Record list:
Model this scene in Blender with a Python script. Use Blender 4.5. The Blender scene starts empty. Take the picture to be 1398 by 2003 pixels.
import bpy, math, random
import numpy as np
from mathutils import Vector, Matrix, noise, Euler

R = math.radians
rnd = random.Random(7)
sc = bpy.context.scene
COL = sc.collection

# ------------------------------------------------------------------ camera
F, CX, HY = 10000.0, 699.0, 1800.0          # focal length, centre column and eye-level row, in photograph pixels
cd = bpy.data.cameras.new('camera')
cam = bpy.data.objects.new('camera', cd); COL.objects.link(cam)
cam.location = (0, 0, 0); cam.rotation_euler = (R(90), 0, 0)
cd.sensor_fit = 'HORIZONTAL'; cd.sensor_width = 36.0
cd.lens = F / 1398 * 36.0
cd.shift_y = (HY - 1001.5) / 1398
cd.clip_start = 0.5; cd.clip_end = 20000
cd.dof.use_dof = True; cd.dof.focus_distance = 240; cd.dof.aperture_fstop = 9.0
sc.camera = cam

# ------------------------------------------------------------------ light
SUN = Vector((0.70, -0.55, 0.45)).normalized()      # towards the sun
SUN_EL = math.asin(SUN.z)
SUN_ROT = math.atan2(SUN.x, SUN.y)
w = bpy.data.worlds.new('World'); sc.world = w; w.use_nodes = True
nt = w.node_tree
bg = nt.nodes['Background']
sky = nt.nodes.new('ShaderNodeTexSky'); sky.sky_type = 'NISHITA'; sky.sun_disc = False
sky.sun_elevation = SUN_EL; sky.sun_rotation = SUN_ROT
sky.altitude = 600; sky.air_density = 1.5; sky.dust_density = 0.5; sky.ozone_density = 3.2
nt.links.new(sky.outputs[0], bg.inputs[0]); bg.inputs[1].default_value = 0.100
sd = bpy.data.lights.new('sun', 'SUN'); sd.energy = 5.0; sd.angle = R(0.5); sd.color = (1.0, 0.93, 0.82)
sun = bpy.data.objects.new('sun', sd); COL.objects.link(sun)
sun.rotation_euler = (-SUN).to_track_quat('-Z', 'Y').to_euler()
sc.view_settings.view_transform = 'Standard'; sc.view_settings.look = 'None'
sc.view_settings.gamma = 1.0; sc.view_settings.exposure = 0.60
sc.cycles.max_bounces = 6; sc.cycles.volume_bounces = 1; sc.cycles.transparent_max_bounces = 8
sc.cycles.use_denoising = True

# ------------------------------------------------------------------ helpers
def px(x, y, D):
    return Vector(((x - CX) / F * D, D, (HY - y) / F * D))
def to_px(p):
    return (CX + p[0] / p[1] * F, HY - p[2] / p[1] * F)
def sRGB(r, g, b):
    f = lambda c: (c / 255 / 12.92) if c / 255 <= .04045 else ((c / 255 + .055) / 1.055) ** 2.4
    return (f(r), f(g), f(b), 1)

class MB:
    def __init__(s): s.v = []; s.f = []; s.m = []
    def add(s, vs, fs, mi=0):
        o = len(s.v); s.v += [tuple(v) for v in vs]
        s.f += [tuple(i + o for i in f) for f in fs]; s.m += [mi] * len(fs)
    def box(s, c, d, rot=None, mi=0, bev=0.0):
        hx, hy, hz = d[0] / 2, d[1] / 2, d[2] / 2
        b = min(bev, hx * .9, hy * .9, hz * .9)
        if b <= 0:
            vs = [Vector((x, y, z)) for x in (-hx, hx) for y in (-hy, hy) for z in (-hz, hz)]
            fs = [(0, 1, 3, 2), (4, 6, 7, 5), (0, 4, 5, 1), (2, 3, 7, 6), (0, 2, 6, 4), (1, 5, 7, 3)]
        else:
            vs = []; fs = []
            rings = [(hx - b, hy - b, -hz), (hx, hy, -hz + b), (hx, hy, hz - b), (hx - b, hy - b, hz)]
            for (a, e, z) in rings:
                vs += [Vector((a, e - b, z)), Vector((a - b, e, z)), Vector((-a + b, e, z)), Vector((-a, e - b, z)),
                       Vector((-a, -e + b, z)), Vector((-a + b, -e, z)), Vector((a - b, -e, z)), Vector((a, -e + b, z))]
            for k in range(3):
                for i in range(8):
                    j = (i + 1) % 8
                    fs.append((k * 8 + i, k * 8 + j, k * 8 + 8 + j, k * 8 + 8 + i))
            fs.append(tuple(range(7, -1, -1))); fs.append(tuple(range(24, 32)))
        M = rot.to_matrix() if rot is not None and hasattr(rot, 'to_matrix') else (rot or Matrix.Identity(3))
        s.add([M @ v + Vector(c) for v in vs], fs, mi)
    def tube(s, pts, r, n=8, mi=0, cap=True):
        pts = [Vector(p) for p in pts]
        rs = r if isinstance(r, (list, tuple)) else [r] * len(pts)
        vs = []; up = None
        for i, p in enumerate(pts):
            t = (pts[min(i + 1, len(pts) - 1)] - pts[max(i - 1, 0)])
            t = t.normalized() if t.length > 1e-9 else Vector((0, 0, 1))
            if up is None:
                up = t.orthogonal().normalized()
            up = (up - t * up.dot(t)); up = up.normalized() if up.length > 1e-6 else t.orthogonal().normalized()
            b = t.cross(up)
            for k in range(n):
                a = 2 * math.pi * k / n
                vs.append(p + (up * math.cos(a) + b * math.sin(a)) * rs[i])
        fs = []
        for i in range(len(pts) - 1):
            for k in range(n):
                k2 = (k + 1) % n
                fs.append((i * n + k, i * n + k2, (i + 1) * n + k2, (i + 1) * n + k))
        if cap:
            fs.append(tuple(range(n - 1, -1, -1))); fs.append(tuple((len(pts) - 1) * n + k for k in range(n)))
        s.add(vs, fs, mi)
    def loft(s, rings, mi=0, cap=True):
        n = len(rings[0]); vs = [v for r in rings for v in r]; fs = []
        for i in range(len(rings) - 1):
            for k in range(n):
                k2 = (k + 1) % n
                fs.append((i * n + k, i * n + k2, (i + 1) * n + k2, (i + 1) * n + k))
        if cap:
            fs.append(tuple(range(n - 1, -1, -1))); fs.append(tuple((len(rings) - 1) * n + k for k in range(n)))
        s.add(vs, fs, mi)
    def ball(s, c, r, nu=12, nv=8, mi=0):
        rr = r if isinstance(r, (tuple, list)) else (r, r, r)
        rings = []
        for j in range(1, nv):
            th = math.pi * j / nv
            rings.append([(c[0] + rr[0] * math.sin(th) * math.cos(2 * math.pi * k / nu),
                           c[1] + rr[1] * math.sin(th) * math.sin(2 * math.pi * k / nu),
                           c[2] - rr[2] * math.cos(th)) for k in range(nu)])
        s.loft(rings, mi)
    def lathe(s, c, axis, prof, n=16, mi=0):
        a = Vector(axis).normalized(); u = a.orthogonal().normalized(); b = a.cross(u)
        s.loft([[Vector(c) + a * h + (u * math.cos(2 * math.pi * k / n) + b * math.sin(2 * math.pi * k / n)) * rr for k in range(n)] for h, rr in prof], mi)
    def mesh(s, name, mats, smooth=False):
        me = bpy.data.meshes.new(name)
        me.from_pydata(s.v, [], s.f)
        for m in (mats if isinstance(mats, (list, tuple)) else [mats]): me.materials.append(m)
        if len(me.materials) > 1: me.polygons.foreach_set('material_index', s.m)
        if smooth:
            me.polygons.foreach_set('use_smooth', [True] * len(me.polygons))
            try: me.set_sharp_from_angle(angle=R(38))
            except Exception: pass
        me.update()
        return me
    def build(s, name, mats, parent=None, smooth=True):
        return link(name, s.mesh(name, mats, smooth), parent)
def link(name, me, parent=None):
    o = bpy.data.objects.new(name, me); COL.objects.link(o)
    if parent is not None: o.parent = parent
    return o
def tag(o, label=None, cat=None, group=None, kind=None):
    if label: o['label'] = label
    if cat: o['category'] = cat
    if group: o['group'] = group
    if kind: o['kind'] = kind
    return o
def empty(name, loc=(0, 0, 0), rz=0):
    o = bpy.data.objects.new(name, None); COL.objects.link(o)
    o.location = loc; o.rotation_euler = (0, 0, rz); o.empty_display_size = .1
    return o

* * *

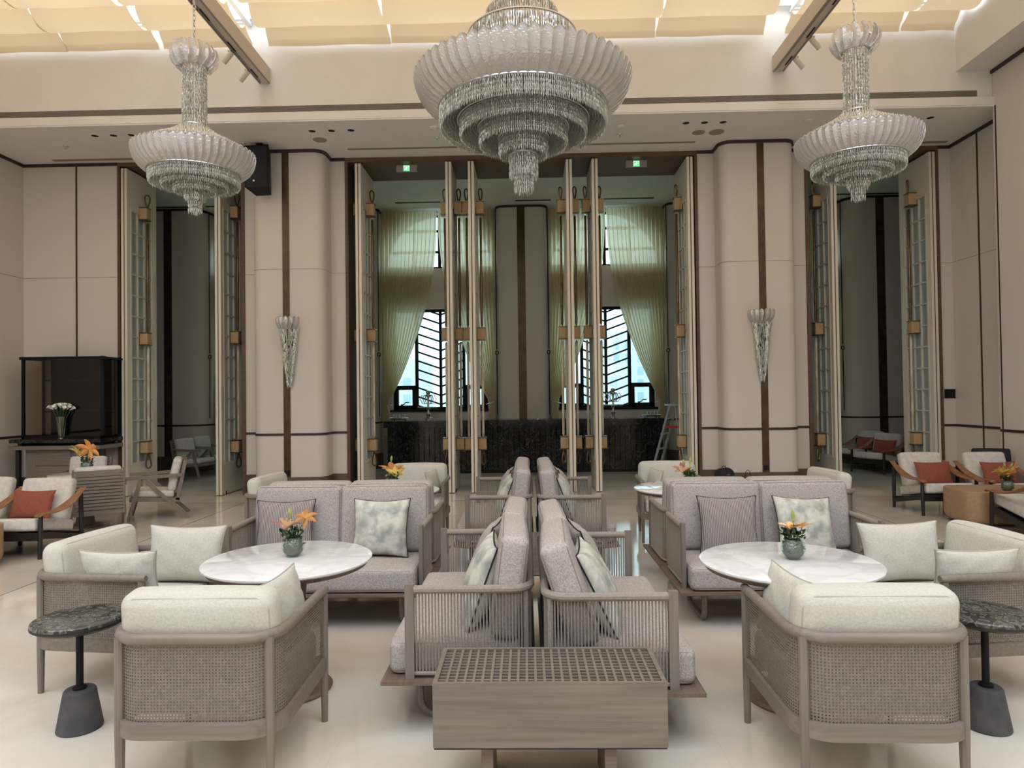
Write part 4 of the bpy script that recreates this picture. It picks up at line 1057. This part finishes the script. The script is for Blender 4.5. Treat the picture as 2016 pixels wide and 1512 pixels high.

Exercise task:
Solely the line containing "Model this scene", the line containing "sc.camera = cam", and the lines between them are to be given again, exactly as written.

Task solution:
Model this scene in Blender with a Python script. Use Blender 4.5. The Blender scene starts empty. Take the picture to be 1398 by 2003 pixels.
import bpy, math, random
import numpy as np
from mathutils import Vector, Matrix, noise, Euler

R = math.radians
rnd = random.Random(7)
sc = bpy.context.scene
COL = sc.collection

# ------------------------------------------------------------------ camera
F, CX, HY = 10000.0, 699.0, 1800.0          # focal length, centre column and eye-level row, in photograph pixels
cd = bpy.data.cameras.new('camera')
cam = bpy.data.objects.new('camera', cd); COL.objects.link(cam)
cam.location = (0, 0, 0); cam.rotation_euler = (R(90), 0, 0)
cd.sensor_fit = 'HORIZONTAL'; cd.sensor_width = 36.0
cd.lens = F / 1398 * 36.0
cd.shift_y = (HY - 1001.5) / 1398
cd.clip_start = 0.5; cd.clip_end = 20000
cd.dof.use_dof = True; cd.dof.focus_distance = 240; cd.dof.aperture_fstop = 9.0
sc.camera = cam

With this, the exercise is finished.